## Task brief
Go through the data below and gather each line containing "scene".

## Provided data
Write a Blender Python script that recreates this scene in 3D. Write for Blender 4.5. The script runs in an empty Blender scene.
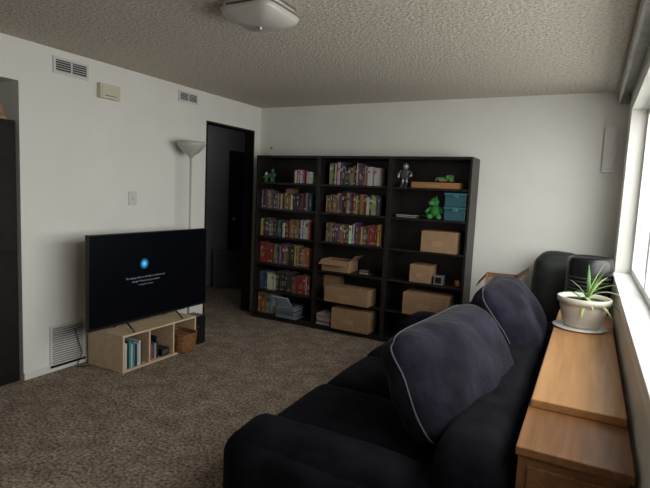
import bpy, bmesh, math, random
from mathutils import Vector, Matrix, noise, Euler
random.seed(7)
S=bpy.context.scene
COLL=S.collection
S.view_settings.view_transform='Standard'

# ------------------------------------------------------------ materials
def new_mat(name):
    m=bpy.data.materials.new(name); m.use_nodes=True
    nt=m.node_tree; b=nt.nodes["Principled BSDF"]
    return m,nt,b
def mat(name,col,rough=.6,metal=0,noise_scale=0,var=.15,bump=0,bscale=None,sheen=0,spec=.5,emis=None,estr=0,detail=4,trans=0,bdist=.01,coat=0):
    m,nt,b=new_mat(name)
    b.inputs["Base Color"].default_value=(*col,1); b.inputs["Roughness"].default_value=rough
    b.inputs["Metallic"].default_value=metal
    b.inputs["Specular IOR Level"].default_value=spec
    b.inputs["Sheen Weight"].default_value=sheen
    b.inputs["Coat Weight"].default_value=coat
    if sheen: b.inputs["Sheen Roughness"].default_value=.4
    if emis: b.inputs["Emission Color"].default_value=(*emis,1); b.inputs["Emission Strength"].default_value=estr
    tc=nt.nodes.new("ShaderNodeTexCoord")
    if noise_scale:
        n=nt.nodes.new("ShaderNodeTexNoise"); n.inputs["Scale"].default_value=noise_scale; n.inputs["Detail"].default_value=detail
        nt.links.new(tc.outputs["Object"],n.inputs["Vector"])
        r=nt.nodes.new("ShaderNodeValToRGB")
        r.color_ramp.elements[0].position=.35; r.color_ramp.elements[1].position=.65
        r.color_ramp.elements[0].color=(*[c*(1-var) for c in col],1)
        r.color_ramp.elements[1].color=(*[min(1,c*(1+var)) for c in col],1)
        nt.links.new(n.outputs["Fac"],r.inputs["Fac"]); nt.links.new(r.outputs["Color"],b.inputs["Base Color"])
    if bump:
        n2=nt.nodes.new("ShaderNodeTexNoise"); n2.inputs["Scale"].default_value=bscale or 80; n2.inputs["Detail"].default_value=3
        nt.links.new(tc.outputs["Object"],n2.inputs["Vector"])
        bp=nt.nodes.new("ShaderNodeBump"); bp.inputs["Strength"].default_value=bump; bp.inputs["Distance"].default_value=bdist
        nt.links.new(n2.outputs["Fac"],bp.inputs["Height"]); nt.links.new(bp.outputs["Normal"],b.inputs["Normal"])
    return m
def mat_attr(name,rough=.55):
    m,nt,b=new_mat(name); b.inputs["Roughness"].default_value=rough
    a=nt.nodes.new("ShaderNodeAttribute"); a.attribute_name="Col"
    n=nt.nodes.new("ShaderNodeTexNoise"); n.inputs["Scale"].default_value=60
    tc=nt.nodes.new("ShaderNodeTexCoord"); nt.links.new(tc.outputs["Object"],n.inputs["Vector"])
    mx=nt.nodes.new("ShaderNodeMix"); mx.data_type='RGBA'; mx.blend_type='MULTIPLY'; mx.inputs[0].default_value=.25
    nt.links.new(a.outputs["Color"],mx.inputs[6]); nt.links.new(n.outputs["Color"],mx.inputs[7])
    nt.links.new(mx.outputs[2],b.inputs["Base Color"])
    return m
def wood(name,c1,c2,scale=(3,30,30),rough=.4,axis=None):
    m,nt,b=new_mat(name); b.inputs["Roughness"].default_value=rough
    tc=nt.nodes.new("ShaderNodeTexCoord"); mp=nt.nodes.new("ShaderNodeMapping"); mp.inputs["Scale"].default_value=scale
    n=nt.nodes.new("ShaderNodeTexNoise"); n.inputs["Scale"].default_value=1; n.inputs["Detail"].default_value=6; n.inputs["Distortion"].default_value=1.2
    r=nt.nodes.new("ShaderNodeValToRGB"); r.color_ramp.elements[0].color=(*c1,1); r.color_ramp.elements[1].color=(*c2,1)
    r.color_ramp.elements[0].position=.3; r.color_ramp.elements[1].position=.7
    nt.links.new(tc.outputs["Object"],mp.inputs["Vector"]); nt.links.new(mp.outputs["Vector"],n.inputs["Vector"])
    nt.links.new(n.outputs["Fac"],r.inputs["Fac"]); nt.links.new(r.outputs["Color"],b.inputs["Base Color"])
    return m

M={}
M['wall']=mat("wall_paint",(.75,.73,.695),.75,noise_scale=3,var=.02,bump=.15,bscale=120,bdist=.003)
M['trim']=mat("white_trim",(.72,.71,.69),.5)
M['sill']=mat("sill_white",(.80,.80,.79),.4)
M['shelf']=mat("black_wood",(.011,.008,.007),.4,noise_scale=12,var=.3,spec=.45)
M['attr']=mat_attr("printed_covers")
M['card']=mat("cardboard",(.29,.175,.095),.8,noise_scale=20,var=.08)
M['card2']=mat("cardboard_dark",(.18,.09,.045),.85,noise_scale=20,var=.1)
M['tape']=mat("packing_tape",(.33,.22,.13),.3)
M['sofa']=mat("sofa_velour",(.0065,.0065,.010),.95,noise_scale=9,var=.35,bump=.3,bscale=25,sheen=.012,spec=.07,bdist=.01)
M['cush']=mat("cushion_velour",(.0125,.0115,.020),.9,noise_scale=7,var=.4,bump=.5,bscale=14,sheen=.05,spec=.1,bdist=.02)
M['pipe']=mat("piping",(.055,.055,.068),.8)
M['tvb']=mat("tv_plastic",(.006,.006,.007),.35)
M['birch']=wood("birch",(.55,.40,.26),(.68,.52,.36),(20,3,20),.5)
M['oak']=wood("honey_oak",(.40,.19,.068),(.55,.285,.115),(22,2,22),.36)
M['oakd']=wood("dark_oak",(.16,.066,.024),(.28,.125,.046),(22,2,22),.4)
M['darkwood']=mat("espresso_wood",(.012,.007,.008),.6,noise_scale=8,var=.3,spec=.2)
M['wick']=mat("wicker",(.23,.10,.035),.7,noise_scale=60,var=.5,bump=.5,bscale=90)
M['metal']=mat("brushed_nickel",(.45,.43,.40),.35,.9)
M['frost']=mat("frosted_glass",(.46,.44,.41),.35,coat=.1)
M['lampw']=mat("lamp_grey",(.50,.49,.47),.4)
M['dark']=mat("dark_cavity",(.01,.01,.01),.9)
M['black']=mat("black_plastic",(.006,.006,.008),.3)
M['grille']=mat("grey_grille",(.06,.06,.065),.6)
M['vent']=mat("vent_white",(.62,.61,.60),.5)
M['beige']=mat("beige_plastic",(.60,.56,.45),.5)
M['pot']=mat("ceramic_cream",(.68,.64,.56),.3,noise_scale=5,var=.05)
M['sauc']=mat("ceramic_white",(.78,.77,.75),.25)
M['soil']=mat("soil",(.05,.03,.02),.95,noise_scale=40,var=.5)
M['leaf']=mat("leaf_green",(.10,.24,.05),.45,noise_scale=10,var=.3)
M['leafp']=mat("leaf_pale",(.36,.46,.18),.45,noise_scale=10,var=.2)
M['chair']=mat("green_leather",(.022,.027,.025),.5,noise_scale=8,var=.3)
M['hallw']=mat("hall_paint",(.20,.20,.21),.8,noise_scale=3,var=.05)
M['fan']=mat("fan_grey",(.05,.05,.055),.5)
M['fanw']=mat("fan_wire",(.14,.14,.15),.5)
M['teal']=mat("teal_plastic",(.03,.10,.125),.35)
M['tealid']=mat("teal_lid",(.05,.15,.18),.35)
M['green']=mat("plush_green",(.03,.20,.04),.9,noise_scale=30,var=.3,sheen=.2)
M['silver']=mat("silver_plastic",(.35,.35,.37),.3,.6)
M['tint']=mat("tan_wood",(.30,.15,.06),.5)
M['skirt']=mat("valance_fabric",(.45,.44,.42),.8,noise_scale=10,var=.1)
M['cable']=mat("cable_black",(.01,.01,.01),.5)
M['ground']=mat("concrete_ground",(.5,.5,.48),.9,noise_scale=2,var=.1)

# ceiling popcorn
m,nt,b=new_mat("popcorn_ceiling"); M['ceil']=m; b.inputs["Roughness"].default_value=.95; b.inputs["Specular IOR Level"].default_value=.1
tc=nt.nodes.new("ShaderNodeTexCoord")
v=nt.nodes.new("ShaderNodeTexNoise"); v.inputs["Scale"].default_value=50; v.inputs["Detail"].default_value=4; v.inputs["Roughness"].default_value=.65
nt.links.new(tc.outputs["Object"],v.inputs["Vector"])
r=nt.nodes.new("ShaderNodeValToRGB"); r.color_ramp.elements[0].position=.34; r.color_ramp.elements[1].position=.58
r.color_ramp.elements[0].color=(.44,.385,.33,1); r.color_ramp.elements[1].color=(.70,.64,.565,1)
nt.links.new(v.outputs["Fac"],r.inputs["Fac"]); nt.links.new(r.outputs["Color"],b.inputs["Base Color"])
bp=nt.nodes.new("ShaderNodeBump"); bp.inputs["Strength"].default_value=.75; bp.inputs["Distance"].default_value=.022
nt.links.new(v.outputs["Fac"],bp.inputs["Height"]); nt.links.new(bp.outputs["Normal"],b.inputs["Normal"])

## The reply
Write a Blender Python script that recreates this scene in 3D. Write for Blender 4.5. The script runs in an empty Blender scene.
S=bpy.context.scene